BEBERAPA tahun belakangan, mungkin kita mulai terbiasa dengan suhu terik di atas 35 derajat Celcius di bulan Mei. Begitu juga dengan hujan lebat pada Juni.
Salah satu gejala anomali cuaca tidak hanya terjadi di Indonesia. Pada 2016, sesuatu yang belum pernah terjadi menyapa beberapa bagian Kutub Utara. Suhu merangkak naik hingga delapan derajat Celcius.
Fenomena ini belum pernah terjadi sejak tahun 1970-an. Hal itu ditengarai sebagai hasil dari pemanasan global sehingga es kutub mulai mencair.
Pada awal 2018, ilmuwan Stephen Hawking sebelum meninggal telah memperingatkan kondisi bumi yang terus memanas.
Hawking berujar, bila manusia tidak bisa mengurangi emisi gas rumah kaca (GRK), maka suhu bumi bisa berangsur menuju suhu yang sama seperti Venus sekarang, yakni sekitar 460 derajat Celcius.
Venus memang bisa menjadi contoh bila sebuah planet yang mengalami fenomena pemanasan rumah kaca mencapai tingkat ekstrem (Dailymail, Januari 2018).
Lantas, apa yang menyumbang progresivitas emisi GRK dari tahun ke tahun? Sumber emisi GRK terbesar di Indonesia terdiri dari kehutanan (36 persen), kebakaran gambut (26 persen), energi (22 persen), limbah (9 persen), dan pertanian (5 persen). Bila memang kehutanan yang menjadi penyumbang utama dalam emisi GRK, lantas apa sebenarnya yang terjadi dengan hutan kita?
Pada umumnya, kita sebagai masyarakat awam hanya mengetahui hutan kita dibombardir dengan penebangan pohon. Lantas, apa yang perlu kita ketahui mengenai dampak penebangan hutan massal terhadap perubahan lingkungan di Indonesia? Langkah apa yang bisa kita berikan untuk membentengi keselamatan hutan kita?
Dosa Orde Baru
Sejak hadirnya Undang-Undang Nomor 5 Tahun 1967 tentang Kehutanan, era sistem persetujuan hak pengusahaan hutan (HPH) dimulai. Baik perusahaan negara (BUMN) maupun swasta berlomba-lomba memiliki HPH.
Para elite penguasa ini kemudian membangun kerja sama dengan para pedagang untuk mengeksploitasi hutan dengan keterlibatan yang sangat terbatas dari ilmuwan hutan atau mereka yang "mengerti" cara mengubah hutan tanpa dengan merusak alam (Sejarah Penjarahan Hutan Bagian 2; Forest Watch Indonesia).

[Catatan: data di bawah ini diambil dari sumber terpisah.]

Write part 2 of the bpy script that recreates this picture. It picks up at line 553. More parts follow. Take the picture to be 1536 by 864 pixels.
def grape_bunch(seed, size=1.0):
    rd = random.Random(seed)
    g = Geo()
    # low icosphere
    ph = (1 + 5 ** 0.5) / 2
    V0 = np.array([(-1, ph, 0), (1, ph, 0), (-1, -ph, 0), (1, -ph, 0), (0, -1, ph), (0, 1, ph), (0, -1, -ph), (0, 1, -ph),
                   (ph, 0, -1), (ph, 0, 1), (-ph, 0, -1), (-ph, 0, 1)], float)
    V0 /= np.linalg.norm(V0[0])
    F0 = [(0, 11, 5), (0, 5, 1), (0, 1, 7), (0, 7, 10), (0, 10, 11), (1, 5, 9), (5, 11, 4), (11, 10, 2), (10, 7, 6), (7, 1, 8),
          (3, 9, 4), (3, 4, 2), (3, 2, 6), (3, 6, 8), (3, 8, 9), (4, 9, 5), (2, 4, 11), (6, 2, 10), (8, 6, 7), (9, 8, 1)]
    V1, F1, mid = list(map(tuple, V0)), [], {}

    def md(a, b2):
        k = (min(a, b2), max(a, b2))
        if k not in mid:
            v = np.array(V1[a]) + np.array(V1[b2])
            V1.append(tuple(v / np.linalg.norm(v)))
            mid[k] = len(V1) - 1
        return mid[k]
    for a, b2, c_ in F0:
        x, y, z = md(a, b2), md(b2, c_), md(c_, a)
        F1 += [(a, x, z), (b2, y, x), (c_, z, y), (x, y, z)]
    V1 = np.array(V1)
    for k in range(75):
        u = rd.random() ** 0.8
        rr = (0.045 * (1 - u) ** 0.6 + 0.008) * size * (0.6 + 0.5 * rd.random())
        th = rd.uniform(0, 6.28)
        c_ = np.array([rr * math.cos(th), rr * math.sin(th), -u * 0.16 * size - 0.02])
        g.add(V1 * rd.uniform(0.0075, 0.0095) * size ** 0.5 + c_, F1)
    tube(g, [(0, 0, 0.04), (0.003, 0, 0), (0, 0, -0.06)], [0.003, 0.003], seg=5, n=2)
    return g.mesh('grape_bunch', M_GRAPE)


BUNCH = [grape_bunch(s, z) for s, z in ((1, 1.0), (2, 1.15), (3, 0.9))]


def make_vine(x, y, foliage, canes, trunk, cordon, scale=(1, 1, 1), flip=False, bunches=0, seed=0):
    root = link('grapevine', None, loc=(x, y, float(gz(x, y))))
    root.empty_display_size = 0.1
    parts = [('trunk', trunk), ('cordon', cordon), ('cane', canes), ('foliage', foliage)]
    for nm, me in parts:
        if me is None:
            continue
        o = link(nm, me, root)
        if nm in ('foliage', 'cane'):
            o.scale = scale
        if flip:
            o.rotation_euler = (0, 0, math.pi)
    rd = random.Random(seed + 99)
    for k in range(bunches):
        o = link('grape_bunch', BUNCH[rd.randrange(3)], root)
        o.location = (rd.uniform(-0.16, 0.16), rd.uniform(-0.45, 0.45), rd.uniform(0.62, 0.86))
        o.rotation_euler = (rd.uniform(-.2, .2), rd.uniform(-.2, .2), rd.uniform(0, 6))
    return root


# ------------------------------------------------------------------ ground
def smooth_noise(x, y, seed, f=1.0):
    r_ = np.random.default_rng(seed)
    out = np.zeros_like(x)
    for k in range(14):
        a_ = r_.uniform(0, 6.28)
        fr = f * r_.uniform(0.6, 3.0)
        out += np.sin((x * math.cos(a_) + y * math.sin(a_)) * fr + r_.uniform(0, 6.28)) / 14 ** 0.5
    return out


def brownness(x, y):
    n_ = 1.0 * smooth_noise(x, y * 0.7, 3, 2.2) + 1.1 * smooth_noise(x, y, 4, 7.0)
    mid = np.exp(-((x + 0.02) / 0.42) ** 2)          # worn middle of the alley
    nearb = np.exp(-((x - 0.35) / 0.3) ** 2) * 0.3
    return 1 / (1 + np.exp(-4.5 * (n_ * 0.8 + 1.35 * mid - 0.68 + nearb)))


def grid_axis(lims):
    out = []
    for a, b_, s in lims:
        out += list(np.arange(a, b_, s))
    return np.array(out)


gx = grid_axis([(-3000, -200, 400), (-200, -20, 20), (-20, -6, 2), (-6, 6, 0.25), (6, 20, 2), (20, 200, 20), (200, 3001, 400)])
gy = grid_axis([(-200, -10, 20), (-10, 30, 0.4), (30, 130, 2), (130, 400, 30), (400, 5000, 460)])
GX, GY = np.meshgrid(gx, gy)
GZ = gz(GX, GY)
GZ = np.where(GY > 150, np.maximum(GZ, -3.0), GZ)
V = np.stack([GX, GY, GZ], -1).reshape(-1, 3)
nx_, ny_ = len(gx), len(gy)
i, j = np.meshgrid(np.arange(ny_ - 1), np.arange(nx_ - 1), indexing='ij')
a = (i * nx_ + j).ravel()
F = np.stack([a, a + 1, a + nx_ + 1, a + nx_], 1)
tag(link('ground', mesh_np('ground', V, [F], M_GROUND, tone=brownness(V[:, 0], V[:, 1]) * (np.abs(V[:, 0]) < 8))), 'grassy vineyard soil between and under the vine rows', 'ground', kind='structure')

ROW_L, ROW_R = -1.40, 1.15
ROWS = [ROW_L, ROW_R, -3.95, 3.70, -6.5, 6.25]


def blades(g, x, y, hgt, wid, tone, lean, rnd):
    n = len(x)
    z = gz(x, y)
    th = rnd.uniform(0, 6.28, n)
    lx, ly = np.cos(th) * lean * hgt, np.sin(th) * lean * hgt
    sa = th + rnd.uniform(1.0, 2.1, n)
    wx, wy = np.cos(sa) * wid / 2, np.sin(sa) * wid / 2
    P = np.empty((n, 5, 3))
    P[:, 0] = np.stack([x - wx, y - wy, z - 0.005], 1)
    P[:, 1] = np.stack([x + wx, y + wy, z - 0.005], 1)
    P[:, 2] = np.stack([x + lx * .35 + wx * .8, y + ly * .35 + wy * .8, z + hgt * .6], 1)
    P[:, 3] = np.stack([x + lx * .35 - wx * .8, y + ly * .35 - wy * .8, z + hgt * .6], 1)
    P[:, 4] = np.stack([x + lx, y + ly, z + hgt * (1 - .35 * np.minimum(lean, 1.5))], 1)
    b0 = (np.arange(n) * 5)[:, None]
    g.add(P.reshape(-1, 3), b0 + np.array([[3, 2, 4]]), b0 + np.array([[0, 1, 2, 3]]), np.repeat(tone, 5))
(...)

Efeknya, pada 1995, ada sekitar 586 konsesi HPH dengan luas keseluruhan 63 juta hektar atau lebih separuh dari luas hutan tetap, baik yang dieksploitasi persahaan swasta maupun BUMN.
Nahasnya, mayoritas dari area hutan yang diberikan pada HPH adalah kawasan hutan yang belum dikukuhkan. Artinya, area tersebut belum mempunyai legal formal bahwa hutan tersebut adalah milik negara.
Jadi, penerapan sistem konsesi HPH saat Orde Baru (Orba) adalah bentuk penjarahan hutan nasional secara massal dan dilakukan secara vulgar oleh kelompok kepentingan politik yang dominan pada waktu itu. Siapa lagi kalau bukan militer yang didukung para politisi yang berkedudukan saat itu.
Setelah mengais sisa-sisa penjarahan hutan pada masa Orba, para manusia rupanya belum cukup untuk melakukan alih hutan menjadi komoditas lain (deforestasi).